The co-chairs reported that over the course of the past year, WG listserv discussions had reached a consensus regarding an additional qualifier for the Audience element with the name Level with the following description: A general statement describing the education or training sector. Alternatively, a more specific statement of the location of the audience in terms of its progression through an education or training sector. When documentation of the proposal is completed, it will be sent to the UB pursuant to its procedures.

The WG then discussed the status of its work on an education specific resource type vocabulary. Work on the vocabulary had been suspended in light of the discussions in the Type WG with regard to a possible DCT2 vocabulary. It was thought that any work in the Education WG should be compatible with any architecture defined by the Type WG. Subsequent to the Education breakout session, it was learned that the Type WG had dropped its intentions to pursue a DCT2 vocabulary and to rely instead on work by domain/practice communities. Thus, the Education work in this regard will be revived.

The participants discussed the work done over the past year to determine whether additional Audience element qualifiers might be justified. It reviewed the draft document summarizing the use of audience descriptors in an array of current projects.3 The discussion focused on several categories of metadata statements that might suggest the need for an Accessibility qualifier. Discussion of this possibility will be moved to the DC-Education listserv. During the Workshop, there was an interest group formed to explore the issues of accessibility in the larger context of DCMI-based metadata.

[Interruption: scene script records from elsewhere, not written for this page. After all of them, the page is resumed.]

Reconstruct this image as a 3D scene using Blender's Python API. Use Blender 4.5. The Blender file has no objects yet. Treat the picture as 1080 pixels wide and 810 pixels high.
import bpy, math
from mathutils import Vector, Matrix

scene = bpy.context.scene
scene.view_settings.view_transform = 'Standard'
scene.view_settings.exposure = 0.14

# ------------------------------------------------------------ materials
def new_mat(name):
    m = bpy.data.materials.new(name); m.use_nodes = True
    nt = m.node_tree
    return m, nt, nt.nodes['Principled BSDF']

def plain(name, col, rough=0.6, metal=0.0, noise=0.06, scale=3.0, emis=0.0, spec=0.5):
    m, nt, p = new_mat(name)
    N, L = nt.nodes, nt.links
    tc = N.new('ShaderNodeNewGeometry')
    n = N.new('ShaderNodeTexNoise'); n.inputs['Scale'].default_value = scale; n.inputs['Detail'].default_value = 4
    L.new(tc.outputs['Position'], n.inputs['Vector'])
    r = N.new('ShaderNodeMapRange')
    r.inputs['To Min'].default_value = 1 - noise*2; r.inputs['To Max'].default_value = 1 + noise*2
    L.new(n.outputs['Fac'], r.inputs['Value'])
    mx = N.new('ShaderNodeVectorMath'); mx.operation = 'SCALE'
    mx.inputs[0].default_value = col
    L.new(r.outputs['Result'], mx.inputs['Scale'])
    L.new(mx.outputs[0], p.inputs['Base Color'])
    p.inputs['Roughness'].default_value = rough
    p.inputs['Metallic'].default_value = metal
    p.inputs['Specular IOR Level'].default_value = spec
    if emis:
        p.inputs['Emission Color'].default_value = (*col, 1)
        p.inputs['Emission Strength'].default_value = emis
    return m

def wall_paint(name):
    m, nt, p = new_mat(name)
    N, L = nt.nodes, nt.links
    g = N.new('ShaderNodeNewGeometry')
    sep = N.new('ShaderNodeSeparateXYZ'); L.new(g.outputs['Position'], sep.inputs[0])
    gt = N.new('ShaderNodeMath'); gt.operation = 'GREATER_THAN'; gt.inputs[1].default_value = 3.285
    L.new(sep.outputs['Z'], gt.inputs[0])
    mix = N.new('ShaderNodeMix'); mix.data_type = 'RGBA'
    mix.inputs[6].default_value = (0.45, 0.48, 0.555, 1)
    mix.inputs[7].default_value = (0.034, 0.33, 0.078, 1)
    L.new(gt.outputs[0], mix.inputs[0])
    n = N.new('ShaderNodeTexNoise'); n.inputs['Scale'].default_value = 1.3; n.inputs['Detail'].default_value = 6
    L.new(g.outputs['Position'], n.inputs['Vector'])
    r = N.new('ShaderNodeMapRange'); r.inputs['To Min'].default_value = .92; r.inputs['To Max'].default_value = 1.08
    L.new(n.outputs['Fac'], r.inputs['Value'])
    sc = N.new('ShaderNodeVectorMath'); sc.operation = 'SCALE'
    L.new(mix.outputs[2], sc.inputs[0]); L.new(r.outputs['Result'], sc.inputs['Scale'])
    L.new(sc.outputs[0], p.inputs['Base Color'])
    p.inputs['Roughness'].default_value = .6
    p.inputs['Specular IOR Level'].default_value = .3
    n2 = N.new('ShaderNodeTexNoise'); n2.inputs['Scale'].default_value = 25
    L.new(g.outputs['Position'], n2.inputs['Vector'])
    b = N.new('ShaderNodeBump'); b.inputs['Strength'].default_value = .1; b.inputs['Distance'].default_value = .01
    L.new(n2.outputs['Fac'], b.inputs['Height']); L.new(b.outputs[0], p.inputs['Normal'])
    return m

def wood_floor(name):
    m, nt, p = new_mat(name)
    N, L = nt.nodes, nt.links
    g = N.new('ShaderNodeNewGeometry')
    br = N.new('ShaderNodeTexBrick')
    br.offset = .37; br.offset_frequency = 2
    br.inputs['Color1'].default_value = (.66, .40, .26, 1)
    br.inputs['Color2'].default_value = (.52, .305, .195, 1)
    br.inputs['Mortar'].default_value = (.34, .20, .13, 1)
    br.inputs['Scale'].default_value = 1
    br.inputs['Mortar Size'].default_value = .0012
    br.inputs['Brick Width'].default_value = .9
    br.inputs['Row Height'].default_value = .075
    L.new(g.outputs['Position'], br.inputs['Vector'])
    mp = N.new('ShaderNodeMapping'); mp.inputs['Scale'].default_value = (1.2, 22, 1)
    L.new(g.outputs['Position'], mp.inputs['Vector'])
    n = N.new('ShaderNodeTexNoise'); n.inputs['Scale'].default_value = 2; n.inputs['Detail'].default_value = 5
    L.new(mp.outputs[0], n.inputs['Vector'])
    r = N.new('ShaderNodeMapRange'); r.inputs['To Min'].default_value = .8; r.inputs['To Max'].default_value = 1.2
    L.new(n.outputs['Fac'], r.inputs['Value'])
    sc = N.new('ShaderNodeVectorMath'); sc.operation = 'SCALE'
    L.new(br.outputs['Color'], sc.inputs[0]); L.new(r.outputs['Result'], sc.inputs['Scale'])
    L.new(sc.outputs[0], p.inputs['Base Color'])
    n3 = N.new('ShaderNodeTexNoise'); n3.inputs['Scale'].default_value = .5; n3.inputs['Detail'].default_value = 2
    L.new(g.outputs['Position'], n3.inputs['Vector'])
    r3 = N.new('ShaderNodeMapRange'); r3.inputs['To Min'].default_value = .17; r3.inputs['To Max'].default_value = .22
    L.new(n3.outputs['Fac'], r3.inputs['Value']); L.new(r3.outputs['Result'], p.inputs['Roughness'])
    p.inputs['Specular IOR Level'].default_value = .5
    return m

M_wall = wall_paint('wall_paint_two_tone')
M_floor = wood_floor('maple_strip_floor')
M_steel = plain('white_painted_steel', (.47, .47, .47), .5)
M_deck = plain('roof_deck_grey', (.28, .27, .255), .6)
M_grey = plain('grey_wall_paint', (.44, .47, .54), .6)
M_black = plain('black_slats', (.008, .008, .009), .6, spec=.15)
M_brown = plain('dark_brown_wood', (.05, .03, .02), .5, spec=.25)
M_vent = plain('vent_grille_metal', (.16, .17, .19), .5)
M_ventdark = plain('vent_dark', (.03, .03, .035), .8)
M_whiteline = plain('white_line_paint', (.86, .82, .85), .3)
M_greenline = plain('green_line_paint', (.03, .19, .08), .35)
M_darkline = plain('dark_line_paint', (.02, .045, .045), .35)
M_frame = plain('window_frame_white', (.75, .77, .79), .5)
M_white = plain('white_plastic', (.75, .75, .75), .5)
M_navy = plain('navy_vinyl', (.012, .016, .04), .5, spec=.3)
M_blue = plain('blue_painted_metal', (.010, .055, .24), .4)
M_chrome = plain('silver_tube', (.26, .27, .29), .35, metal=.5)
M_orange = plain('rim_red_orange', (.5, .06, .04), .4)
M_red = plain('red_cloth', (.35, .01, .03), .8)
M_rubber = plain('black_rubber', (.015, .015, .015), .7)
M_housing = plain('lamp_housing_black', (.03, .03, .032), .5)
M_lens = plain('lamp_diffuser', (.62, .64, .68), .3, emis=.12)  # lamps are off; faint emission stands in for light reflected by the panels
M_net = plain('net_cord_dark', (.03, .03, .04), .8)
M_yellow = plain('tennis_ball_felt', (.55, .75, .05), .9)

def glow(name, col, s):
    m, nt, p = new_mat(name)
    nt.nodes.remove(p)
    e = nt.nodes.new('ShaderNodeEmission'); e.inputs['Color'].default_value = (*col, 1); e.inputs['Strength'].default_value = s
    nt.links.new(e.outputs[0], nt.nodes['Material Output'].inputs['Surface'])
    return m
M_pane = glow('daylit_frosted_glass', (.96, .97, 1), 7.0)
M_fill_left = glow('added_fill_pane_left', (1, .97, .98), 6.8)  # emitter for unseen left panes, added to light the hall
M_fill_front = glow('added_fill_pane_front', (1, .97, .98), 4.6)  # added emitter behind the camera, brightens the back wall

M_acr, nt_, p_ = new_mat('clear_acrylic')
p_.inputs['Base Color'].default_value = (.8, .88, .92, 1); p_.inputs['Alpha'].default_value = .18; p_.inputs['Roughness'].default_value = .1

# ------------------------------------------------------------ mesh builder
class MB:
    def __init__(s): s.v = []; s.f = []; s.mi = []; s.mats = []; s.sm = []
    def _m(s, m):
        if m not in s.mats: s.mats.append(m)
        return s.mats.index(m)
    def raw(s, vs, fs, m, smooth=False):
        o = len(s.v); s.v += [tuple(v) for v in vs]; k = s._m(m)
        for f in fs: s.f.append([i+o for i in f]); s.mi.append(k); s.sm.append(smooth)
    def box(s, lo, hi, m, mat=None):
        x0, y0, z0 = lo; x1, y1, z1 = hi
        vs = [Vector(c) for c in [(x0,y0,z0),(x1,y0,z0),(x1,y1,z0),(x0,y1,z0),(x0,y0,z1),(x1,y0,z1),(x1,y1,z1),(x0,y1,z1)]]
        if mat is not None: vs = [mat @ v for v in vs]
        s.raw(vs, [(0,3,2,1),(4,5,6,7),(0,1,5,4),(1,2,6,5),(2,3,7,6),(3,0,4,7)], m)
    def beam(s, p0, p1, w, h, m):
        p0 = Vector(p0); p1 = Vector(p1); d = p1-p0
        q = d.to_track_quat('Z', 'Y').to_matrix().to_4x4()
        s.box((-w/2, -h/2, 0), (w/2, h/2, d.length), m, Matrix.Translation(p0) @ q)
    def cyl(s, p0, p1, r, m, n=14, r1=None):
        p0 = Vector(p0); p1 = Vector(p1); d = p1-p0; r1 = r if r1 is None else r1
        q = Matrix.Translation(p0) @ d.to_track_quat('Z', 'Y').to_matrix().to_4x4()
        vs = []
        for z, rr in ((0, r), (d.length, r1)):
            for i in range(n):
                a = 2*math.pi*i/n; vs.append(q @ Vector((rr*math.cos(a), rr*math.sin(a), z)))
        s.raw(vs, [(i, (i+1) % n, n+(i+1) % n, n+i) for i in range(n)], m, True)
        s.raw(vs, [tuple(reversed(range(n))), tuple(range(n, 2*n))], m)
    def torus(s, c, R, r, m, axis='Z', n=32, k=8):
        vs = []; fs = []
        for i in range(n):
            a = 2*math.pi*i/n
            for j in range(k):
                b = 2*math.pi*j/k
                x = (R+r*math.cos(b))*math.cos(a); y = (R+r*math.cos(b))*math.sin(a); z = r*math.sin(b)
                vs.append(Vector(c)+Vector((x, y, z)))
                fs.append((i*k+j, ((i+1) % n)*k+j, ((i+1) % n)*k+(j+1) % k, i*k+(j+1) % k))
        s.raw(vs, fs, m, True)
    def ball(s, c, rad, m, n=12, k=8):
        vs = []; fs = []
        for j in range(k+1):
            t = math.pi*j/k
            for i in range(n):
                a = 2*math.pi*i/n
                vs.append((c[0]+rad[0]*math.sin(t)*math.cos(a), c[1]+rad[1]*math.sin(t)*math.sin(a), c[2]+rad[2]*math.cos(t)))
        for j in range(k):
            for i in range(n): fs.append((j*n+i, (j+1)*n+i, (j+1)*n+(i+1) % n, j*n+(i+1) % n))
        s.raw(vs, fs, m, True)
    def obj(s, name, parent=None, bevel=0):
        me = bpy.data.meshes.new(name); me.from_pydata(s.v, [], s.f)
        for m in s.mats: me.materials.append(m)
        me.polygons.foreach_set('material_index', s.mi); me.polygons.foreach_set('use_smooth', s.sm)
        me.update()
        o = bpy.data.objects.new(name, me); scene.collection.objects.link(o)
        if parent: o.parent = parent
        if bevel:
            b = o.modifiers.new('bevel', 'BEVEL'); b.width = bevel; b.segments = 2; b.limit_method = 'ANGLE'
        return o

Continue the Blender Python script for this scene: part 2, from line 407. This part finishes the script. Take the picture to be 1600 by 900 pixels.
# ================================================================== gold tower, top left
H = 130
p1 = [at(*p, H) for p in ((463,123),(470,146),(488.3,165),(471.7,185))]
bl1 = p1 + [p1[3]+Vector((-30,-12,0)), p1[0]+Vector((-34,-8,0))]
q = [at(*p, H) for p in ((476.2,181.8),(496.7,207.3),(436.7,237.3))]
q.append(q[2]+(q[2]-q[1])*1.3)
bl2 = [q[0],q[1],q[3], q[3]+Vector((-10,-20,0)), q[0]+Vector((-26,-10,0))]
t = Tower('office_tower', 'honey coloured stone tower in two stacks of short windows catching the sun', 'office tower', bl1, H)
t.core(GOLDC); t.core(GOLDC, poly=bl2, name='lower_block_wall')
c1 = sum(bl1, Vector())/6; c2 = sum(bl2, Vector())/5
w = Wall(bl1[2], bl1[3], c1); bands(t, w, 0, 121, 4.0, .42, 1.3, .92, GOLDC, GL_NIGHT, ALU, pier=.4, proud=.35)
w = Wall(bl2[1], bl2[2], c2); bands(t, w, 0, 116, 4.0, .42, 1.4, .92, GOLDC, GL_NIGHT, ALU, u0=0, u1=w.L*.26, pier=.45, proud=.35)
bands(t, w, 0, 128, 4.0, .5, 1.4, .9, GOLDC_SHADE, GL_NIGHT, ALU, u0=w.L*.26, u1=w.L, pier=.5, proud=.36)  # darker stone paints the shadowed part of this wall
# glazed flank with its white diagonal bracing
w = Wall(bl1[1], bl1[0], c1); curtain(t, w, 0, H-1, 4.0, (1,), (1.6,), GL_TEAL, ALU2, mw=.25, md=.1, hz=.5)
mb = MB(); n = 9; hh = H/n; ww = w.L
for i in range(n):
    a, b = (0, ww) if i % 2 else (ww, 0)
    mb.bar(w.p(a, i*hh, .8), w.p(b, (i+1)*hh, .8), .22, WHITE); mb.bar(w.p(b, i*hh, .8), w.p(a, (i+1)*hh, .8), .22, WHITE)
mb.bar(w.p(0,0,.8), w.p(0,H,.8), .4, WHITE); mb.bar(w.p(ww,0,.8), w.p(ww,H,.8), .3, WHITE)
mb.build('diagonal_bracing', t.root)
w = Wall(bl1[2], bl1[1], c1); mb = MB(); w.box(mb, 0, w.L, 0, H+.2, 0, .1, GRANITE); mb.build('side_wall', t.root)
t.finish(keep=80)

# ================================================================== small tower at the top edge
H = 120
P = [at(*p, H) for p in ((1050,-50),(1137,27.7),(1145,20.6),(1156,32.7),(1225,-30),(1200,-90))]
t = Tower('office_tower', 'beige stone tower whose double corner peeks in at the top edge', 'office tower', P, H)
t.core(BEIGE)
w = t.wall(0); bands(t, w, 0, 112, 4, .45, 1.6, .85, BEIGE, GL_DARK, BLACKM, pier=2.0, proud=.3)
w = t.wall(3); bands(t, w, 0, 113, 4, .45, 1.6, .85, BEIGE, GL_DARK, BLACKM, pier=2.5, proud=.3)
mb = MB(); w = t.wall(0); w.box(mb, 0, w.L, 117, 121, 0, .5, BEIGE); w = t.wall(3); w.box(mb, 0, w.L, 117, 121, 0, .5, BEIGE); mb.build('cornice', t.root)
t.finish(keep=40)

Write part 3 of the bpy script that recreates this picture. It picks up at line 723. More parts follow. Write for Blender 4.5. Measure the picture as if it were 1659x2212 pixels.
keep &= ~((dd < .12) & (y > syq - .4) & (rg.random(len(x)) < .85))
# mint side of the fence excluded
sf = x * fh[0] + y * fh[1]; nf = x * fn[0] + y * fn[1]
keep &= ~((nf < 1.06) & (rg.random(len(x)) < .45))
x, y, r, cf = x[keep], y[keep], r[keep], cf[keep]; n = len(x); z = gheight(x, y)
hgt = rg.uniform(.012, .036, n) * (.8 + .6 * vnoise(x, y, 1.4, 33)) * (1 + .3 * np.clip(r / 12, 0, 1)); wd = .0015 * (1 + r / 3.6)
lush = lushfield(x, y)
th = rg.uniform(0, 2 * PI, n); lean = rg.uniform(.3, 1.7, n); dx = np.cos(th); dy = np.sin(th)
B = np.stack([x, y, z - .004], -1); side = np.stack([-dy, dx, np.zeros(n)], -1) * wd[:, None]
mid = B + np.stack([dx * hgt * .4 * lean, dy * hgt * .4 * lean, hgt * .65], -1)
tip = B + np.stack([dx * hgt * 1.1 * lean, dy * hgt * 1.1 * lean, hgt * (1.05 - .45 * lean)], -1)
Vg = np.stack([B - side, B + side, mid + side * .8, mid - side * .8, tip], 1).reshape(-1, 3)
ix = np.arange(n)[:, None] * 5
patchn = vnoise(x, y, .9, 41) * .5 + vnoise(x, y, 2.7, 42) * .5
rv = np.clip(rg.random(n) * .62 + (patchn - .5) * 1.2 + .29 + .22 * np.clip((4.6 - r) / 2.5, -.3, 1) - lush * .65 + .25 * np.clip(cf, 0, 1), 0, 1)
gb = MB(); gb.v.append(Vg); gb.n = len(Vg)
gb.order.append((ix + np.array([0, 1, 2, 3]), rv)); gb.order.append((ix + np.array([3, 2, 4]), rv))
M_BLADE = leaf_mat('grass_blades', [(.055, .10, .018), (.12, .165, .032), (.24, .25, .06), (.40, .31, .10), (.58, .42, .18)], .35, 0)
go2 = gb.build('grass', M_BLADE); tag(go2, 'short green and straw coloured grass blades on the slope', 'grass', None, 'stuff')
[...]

There was brief discussion of a very early working draft of statements gleaned from a handful of education-based metadata projects with regard to teaching processes and characteristics.4 It is the intention of the co-chairs to continue the development of this draft document through discussions on the listserv. The goal is to determine whether an education-specific element to capture such statements might be justified. Such a determination cannot be had without additional input into the working document and further discussion over the course of the coming year.

The WG decided that there was a need for discussion this coming year regarding the need to capture metadata statements dealing with learning objectives that are local or intrinsic to a resource. In the conformsTo recommendation issued by the UB, it is possible to reference external standards/benchmarks/frameworks to which a resource may be correlated. The focus of this new discussion is on objectives that may have nothing to do with external criteria but are purely local to the resource but nevertheless useful for purposes of discovery.

Specific dates for deliverables are outlined on cell 13 of the PowerPoint presentation.